Una foto y un hijo.


A Carlos Alberto.


Siempre me sorprendo a mi mismo repasando el ayer, los momentos felices y los que no,en una especie de evaluación perpetua que sólo encaja porque tengo 62 años y los ojos, la piel, ven y sienten de una manera diferente. Sin embargo, siempre he sido así, lo siento. De niño, especialmente luego que falleciera mi padre, pensaba en el futuro de una forma singular. Me gustaba encontrar un rincón, o una calle, y me decía: “cuando tenga 45 años, me pararé en este mismo sitio y recordaré este momento”. Tal vez pueda pensarse que no es posible que un pequeño de 11 ó 12 años se viera a sí mismo proyectado en las décadas por venir, pero ese era yo. Aún más asombroso es el hecho de que puedo recordar aún ciertos sitios asociados a esos episodios de visiones supra temporales. Pensé tantas cosas, y tantas se desvanecieron en el camino. Soñé, soñé mucho, pero por más que elaborara caminos de realización y fantasía, no pude imaginar, ni cercanamente, qué tragedias me esperaban, tan pronto y qué maravillas marcarían mi destino.
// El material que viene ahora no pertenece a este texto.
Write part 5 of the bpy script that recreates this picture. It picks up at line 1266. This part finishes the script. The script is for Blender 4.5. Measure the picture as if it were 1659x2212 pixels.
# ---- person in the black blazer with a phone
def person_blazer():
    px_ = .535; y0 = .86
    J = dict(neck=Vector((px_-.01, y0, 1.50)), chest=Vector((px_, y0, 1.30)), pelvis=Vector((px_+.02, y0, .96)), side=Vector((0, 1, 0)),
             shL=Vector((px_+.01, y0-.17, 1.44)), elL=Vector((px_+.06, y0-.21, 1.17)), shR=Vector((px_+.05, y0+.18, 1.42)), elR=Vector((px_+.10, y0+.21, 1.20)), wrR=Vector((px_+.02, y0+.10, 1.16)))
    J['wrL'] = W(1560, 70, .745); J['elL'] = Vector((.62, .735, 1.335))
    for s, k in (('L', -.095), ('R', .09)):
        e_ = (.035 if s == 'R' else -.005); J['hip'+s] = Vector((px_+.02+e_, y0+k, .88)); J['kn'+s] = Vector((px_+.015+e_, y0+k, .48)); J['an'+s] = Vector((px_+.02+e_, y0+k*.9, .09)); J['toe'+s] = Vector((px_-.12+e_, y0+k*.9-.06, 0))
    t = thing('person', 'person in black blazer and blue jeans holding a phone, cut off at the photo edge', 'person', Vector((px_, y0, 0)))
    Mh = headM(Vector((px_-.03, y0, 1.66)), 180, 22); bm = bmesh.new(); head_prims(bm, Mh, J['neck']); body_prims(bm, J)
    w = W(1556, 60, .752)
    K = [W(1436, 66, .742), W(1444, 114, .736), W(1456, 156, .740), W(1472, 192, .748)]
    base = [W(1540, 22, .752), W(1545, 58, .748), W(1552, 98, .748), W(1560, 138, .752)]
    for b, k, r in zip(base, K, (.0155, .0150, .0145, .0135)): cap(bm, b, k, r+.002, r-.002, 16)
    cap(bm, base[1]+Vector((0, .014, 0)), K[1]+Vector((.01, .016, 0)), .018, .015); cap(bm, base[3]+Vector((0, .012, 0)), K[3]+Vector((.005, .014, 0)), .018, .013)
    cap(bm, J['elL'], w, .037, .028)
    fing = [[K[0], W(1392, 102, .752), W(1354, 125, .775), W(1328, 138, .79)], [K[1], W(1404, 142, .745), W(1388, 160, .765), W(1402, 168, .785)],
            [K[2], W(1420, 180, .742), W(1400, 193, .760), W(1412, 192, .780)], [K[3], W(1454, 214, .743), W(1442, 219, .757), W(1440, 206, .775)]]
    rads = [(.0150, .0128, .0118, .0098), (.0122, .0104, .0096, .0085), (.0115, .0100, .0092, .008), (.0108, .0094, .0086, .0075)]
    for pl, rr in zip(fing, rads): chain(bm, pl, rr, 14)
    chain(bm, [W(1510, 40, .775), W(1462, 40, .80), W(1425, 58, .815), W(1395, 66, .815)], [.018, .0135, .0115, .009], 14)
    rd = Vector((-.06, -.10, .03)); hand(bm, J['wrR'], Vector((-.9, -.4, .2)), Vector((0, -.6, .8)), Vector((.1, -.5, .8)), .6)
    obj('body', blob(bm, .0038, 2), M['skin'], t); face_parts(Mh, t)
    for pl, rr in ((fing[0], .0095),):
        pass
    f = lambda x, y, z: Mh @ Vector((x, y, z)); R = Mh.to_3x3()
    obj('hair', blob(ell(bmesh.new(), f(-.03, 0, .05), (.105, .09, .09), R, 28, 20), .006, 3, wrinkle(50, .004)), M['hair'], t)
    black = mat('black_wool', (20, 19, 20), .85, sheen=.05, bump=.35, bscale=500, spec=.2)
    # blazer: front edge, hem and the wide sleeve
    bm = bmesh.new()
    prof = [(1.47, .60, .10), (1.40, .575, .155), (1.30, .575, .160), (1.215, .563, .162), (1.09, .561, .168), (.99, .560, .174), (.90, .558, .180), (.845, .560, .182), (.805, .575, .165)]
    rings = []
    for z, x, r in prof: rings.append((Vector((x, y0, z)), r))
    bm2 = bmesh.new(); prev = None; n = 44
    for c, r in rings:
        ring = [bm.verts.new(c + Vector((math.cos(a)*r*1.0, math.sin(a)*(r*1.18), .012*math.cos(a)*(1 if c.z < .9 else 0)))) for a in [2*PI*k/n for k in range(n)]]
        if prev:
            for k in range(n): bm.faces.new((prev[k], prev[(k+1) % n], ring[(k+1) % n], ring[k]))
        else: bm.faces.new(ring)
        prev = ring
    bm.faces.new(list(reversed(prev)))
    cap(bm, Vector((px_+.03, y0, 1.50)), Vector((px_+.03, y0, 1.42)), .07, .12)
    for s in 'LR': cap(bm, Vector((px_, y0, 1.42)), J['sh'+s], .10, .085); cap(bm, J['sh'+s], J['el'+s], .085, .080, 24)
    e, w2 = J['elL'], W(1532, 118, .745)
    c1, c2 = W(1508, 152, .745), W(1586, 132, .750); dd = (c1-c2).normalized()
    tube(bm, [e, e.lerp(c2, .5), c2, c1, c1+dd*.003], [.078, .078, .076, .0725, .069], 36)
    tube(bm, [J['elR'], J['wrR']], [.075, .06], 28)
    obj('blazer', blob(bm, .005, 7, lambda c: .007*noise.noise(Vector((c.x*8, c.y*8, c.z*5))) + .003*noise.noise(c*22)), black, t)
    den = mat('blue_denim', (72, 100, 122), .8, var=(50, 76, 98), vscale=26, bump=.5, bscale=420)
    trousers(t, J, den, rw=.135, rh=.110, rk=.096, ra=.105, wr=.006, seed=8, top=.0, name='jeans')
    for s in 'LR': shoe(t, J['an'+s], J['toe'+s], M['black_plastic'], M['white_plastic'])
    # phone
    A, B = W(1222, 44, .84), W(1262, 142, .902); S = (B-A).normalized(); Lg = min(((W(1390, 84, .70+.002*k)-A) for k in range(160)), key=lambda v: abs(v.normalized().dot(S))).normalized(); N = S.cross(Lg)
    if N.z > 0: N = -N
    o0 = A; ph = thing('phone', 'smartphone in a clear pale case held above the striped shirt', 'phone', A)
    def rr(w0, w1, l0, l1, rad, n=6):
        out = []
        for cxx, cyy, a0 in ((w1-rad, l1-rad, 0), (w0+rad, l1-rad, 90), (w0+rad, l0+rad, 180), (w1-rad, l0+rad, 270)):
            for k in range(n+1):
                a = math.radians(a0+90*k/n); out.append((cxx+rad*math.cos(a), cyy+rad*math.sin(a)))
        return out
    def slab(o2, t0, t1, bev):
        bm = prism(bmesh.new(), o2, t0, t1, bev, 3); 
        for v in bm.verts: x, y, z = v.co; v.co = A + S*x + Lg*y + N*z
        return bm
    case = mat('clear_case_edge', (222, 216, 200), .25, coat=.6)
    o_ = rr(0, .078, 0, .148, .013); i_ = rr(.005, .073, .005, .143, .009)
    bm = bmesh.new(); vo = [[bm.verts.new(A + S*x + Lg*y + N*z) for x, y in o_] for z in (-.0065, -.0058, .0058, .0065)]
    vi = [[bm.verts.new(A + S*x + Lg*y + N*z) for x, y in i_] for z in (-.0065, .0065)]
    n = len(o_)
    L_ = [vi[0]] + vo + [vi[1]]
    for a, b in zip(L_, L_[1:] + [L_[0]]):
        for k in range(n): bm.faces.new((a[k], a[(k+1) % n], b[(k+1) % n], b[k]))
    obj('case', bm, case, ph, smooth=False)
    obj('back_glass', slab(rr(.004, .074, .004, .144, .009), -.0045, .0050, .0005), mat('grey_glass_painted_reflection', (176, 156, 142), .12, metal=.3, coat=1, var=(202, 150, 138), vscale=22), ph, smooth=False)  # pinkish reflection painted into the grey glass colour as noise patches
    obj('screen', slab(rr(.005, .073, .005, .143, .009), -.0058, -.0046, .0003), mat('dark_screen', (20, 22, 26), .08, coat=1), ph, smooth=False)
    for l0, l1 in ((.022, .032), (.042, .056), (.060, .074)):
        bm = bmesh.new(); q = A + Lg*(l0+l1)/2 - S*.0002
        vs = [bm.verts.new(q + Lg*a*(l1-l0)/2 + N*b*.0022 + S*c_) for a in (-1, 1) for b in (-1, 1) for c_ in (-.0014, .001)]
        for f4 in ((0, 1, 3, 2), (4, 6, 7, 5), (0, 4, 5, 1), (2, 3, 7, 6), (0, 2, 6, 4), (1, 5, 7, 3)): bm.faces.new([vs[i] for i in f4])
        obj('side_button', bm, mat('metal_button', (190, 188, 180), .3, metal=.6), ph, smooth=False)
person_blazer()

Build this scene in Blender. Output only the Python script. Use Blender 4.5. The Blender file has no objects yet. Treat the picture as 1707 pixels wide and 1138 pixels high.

Cuando repaso mi vida, me sacude una y otra vez la perplejidad de ser padre, de tener dos hijos que son frutos del amor, que perdura en las huellas que dejan incontables momentos, miradas, risas, llantos, silencios, complicidad.


Era el final de 1983. Viajamos a Caracas a respirar el aire de nuestra ciudad amada, ver a la familia, los amigos, reír y soñar. Queríamos dejar atrás el estrés del trabajo en Puerto Ordaz, y seguir los consejos de la doctora que atendía a Morella para ver si podíamos crear un ser, una vida, con nuestro polvo de estrellas. Idas y venidas, tomas de temperatura, pastillas, intento tras intento y nada, no había embarazo. “Descansa Morella – no pienses más en ello y volveremos al tratamiento el próximo año”.


Le tomamos la palabra y ese, entonces, era nuestro plan en Caracas. Nos quedamos en el apartamento de nuestra amiga Isabel, en Parque Central, un lugar que también fue nuestro terruño por algún tiempo. Comimos helados, hallacas, pan de jamón, fuimos al cine, caminamos por Chacao y Sabana Grande, tal vez fuimos al Ávila, bebimos, bailamos e hicimos el amor. Y tomé fotografías … con mi cámara soviética, Zenit – que aún conservo -. Un día, al levantarnos de la cama, frente al espejo del baño, la vi, hermosa, sensual, profunda, eterna. Busqué la cámara y le dije que se dejara llevar. La capturé así. Entonces no sabíamos que dentro de ella estaba pulsando el corazón de Carlos Alberto.


La buena nueva nos llegó unos días después, cuando quisimos corroborar qué pasaba con el cuerpo y el hambre de Morella.


Cuando repaso mi vida y revisito esos momentos me siento afortunado. Tuve y he tenido amor y mis hijos me han llenado de felicidad profunda.


Ya no está mi Caracas, he perdido viejos amigos y una amiga irreemplazable, varios hermanos partieron para siempre. Hay muchos sueños rotos cuyos cristales astillados hieren mi alma, pero en el repaso de lo que hemos transitado juntos, el éxito lo mido por el amor y sus frutos. Hoy, que Carlos Alberto cumple años escribo estas líneas como un homenaje a él, nuestro primer hijo, nuestro orgullo, puro amor. Y aquí expongo la foto, que espero que quede por muchas décadas como un testimonio de lo que fuimos y lo que seríamos.

Un comentario

  1. Gracias, pá. Por tus palabras, por compartir de esa manera tan sentida y personal parte de tu historia, de nuestra historia. Y por brindarme el privilegio de un papá (y una mamá) tan, tan especiales. Bella mamá en la foto.